* Begin *
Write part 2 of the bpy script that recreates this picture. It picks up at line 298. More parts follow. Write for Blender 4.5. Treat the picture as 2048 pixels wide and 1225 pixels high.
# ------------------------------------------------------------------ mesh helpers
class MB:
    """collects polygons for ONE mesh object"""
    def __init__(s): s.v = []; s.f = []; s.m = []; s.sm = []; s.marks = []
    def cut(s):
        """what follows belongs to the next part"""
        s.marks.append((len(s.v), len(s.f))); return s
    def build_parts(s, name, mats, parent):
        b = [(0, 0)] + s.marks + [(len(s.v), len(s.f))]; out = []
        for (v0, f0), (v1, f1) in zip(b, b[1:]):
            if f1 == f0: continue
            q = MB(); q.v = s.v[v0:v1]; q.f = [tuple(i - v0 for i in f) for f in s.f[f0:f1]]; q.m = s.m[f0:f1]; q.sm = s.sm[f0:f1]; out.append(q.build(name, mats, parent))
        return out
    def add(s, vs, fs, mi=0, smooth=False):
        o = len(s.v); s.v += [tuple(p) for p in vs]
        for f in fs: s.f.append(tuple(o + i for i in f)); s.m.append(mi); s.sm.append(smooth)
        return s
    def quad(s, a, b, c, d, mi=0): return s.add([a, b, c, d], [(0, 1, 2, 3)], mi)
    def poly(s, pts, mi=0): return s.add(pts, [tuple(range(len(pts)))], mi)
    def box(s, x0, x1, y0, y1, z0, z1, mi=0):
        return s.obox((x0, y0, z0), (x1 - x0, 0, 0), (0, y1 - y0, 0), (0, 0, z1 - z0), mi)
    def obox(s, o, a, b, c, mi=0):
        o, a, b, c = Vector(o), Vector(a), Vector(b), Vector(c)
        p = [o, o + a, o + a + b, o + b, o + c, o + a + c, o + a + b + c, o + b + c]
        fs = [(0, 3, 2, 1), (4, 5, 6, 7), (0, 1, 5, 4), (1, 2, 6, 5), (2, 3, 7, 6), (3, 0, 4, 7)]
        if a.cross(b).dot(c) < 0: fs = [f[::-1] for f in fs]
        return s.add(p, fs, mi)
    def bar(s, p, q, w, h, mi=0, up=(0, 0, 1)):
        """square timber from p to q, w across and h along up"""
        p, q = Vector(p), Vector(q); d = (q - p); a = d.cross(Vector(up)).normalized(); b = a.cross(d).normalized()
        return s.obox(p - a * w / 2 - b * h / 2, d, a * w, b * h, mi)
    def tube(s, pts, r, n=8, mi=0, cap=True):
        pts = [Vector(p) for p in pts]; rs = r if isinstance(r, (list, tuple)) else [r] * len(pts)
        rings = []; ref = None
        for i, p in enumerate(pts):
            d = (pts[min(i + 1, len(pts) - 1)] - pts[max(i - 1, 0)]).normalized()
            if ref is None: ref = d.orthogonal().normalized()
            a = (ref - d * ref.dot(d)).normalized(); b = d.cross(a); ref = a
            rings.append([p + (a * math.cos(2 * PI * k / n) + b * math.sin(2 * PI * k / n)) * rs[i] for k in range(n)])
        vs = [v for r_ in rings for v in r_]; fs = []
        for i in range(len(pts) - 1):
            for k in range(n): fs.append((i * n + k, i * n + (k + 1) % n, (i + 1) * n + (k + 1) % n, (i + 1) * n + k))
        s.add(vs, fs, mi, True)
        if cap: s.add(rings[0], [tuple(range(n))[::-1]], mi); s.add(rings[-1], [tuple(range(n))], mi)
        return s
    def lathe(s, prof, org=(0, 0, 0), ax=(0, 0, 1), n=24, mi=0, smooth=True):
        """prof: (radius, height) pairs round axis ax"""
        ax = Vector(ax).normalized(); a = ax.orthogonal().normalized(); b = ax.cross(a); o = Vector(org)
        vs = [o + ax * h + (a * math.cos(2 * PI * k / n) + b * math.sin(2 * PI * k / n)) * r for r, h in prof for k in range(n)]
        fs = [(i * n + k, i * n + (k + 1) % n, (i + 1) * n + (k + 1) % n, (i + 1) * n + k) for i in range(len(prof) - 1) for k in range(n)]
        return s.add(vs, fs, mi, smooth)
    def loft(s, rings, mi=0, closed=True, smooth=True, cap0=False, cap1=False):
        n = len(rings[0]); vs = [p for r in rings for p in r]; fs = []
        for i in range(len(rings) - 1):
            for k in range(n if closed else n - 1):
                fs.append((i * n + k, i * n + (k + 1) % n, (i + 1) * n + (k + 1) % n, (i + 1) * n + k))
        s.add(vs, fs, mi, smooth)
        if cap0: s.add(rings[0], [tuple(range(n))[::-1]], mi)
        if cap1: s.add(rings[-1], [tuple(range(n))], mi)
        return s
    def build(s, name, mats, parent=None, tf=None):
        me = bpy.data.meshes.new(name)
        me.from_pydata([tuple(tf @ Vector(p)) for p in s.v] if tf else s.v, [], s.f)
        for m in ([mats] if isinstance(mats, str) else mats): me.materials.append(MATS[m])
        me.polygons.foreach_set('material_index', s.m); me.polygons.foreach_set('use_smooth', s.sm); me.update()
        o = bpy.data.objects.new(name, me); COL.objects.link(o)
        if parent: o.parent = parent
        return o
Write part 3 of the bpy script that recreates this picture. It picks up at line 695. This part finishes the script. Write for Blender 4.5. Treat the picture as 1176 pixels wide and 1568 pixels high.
* End *
--- The task ---
Could you transcribe the records in full, exactly?

--- Answer to the problem ---
Write part 2 of the bpy script that recreates this picture. It picks up at line 298. More parts follow. Write for Blender 4.5. Treat the picture as 2048 pixels wide and 1225 pixels high.
# ------------------------------------------------------------------ mesh helpers
class MB:
    """collects polygons for ONE mesh object"""
    def __init__(s): s.v = []; s.f = []; s.m = []; s.sm = []; s.marks = []
    def cut(s):
        """what follows belongs to the next part"""
        s.marks.append((len(s.v), len(s.f))); return s
    def build_parts(s, name, mats, parent):
        b = [(0, 0)] + s.marks + [(len(s.v), len(s.f))]; out = []
        for (v0, f0), (v1, f1) in zip(b, b[1:]):
            if f1 == f0: continue
            q = MB(); q.v = s.v[v0:v1]; q.f = [tuple(i - v0 for i in f) for f in s.f[f0:f1]]; q.m = s.m[f0:f1]; q.sm = s.sm[f0:f1]; out.append(q.build(name, mats, parent))
        return out
    def add(s, vs, fs, mi=0, smooth=False):
        o = len(s.v); s.v += [tuple(p) for p in vs]
        for f in fs: s.f.append(tuple(o + i for i in f)); s.m.append(mi); s.sm.append(smooth)
        return s
    def quad(s, a, b, c, d, mi=0): return s.add([a, b, c, d], [(0, 1, 2, 3)], mi)
    def poly(s, pts, mi=0): return s.add(pts, [tuple(range(len(pts)))], mi)
    def box(s, x0, x1, y0, y1, z0, z1, mi=0):
        return s.obox((x0, y0, z0), (x1 - x0, 0, 0), (0, y1 - y0, 0), (0, 0, z1 - z0), mi)
    def obox(s, o, a, b, c, mi=0):
        o, a, b, c = Vector(o), Vector(a), Vector(b), Vector(c)
        p = [o, o + a, o + a + b, o + b, o + c, o + a + c, o + a + b + c, o + b + c]
        fs = [(0, 3, 2, 1), (4, 5, 6, 7), (0, 1, 5, 4), (1, 2, 6, 5), (2, 3, 7, 6), (3, 0, 4, 7)]
        if a.cross(b).dot(c) < 0: fs = [f[::-1] for f in fs]
        return s.add(p, fs, mi)
    def bar(s, p, q, w, h, mi=0, up=(0, 0, 1)):
        """square timber from p to q, w across and h along up"""
        p, q = Vector(p), Vector(q); d = (q - p); a = d.cross(Vector(up)).normalized(); b = a.cross(d).normalized()
        return s.obox(p - a * w / 2 - b * h / 2, d, a * w, b * h, mi)
    def tube(s, pts, r, n=8, mi=0, cap=True):
        pts = [Vector(p) for p in pts]; rs = r if isinstance(r, (list, tuple)) else [r] * len(pts)
        rings = []; ref = None
        for i, p in enumerate(pts):
            d = (pts[min(i + 1, len(pts) - 1)] - pts[max(i - 1, 0)]).normalized()
            if ref is None: ref = d.orthogonal().normalized()
            a = (ref - d * ref.dot(d)).normalized(); b = d.cross(a); ref = a
            rings.append([p + (a * math.cos(2 * PI * k / n) + b * math.sin(2 * PI * k / n)) * rs[i] for k in range(n)])
        vs = [v for r_ in rings for v in r_]; fs = []
        for i in range(len(pts) - 1):
            for k in range(n): fs.append((i * n + k, i * n + (k + 1) % n, (i + 1) * n + (k + 1) % n, (i + 1) * n + k))
        s.add(vs, fs, mi, True)
        if cap: s.add(rings[0], [tuple(range(n))[::-1]], mi); s.add(rings[-1], [tuple(range(n))], mi)
        return s
    def lathe(s, prof, org=(0, 0, 0), ax=(0, 0, 1), n=24, mi=0, smooth=True):
        """prof: (radius, height) pairs round axis ax"""
        ax = Vector(ax).normalized(); a = ax.orthogonal().normalized(); b = ax.cross(a); o = Vector(org)
        vs = [o + ax * h + (a * math.cos(2 * PI * k / n) + b * math.sin(2 * PI * k / n)) * r for r, h in prof for k in range(n)]
        fs = [(i * n + k, i * n + (k + 1) % n, (i + 1) * n + (k + 1) % n, (i + 1) * n + k) for i in range(len(prof) - 1) for k in range(n)]
        return s.add(vs, fs, mi, smooth)
    def loft(s, rings, mi=0, closed=True, smooth=True, cap0=False, cap1=False):
        n = len(rings[0]); vs = [p for r in rings for p in r]; fs = []
        for i in range(len(rings) - 1):
            for k in range(n if closed else n - 1):
                fs.append((i * n + k, i * n + (k + 1) % n, (i + 1) * n + (k + 1) % n, (i + 1) * n + k))
        s.add(vs, fs, mi, smooth)
        if cap0: s.add(rings[0], [tuple(range(n))[::-1]], mi)
        if cap1: s.add(rings[-1], [tuple(range(n))], mi)
        return s
    def build(s, name, mats, parent=None, tf=None):
        me = bpy.data.meshes.new(name)
        me.from_pydata([tuple(tf @ Vector(p)) for p in s.v] if tf else s.v, [], s.f)
        for m in ([mats] if isinstance(mats, str) else mats): me.materials.append(MATS[m])
        me.polygons.foreach_set('material_index', s.m); me.polygons.foreach_set('use_smooth', s.sm); me.update()
        o = bpy.data.objects.new(name, me); COL.objects.link(o)
        if parent: o.parent = parent
        return o
Write part 3 of the bpy script that recreates this picture. It picks up at line 695. This part finishes the script. Write for Blender 4.5. Treat the picture as 1176 pixels wide and 1568 pixels high.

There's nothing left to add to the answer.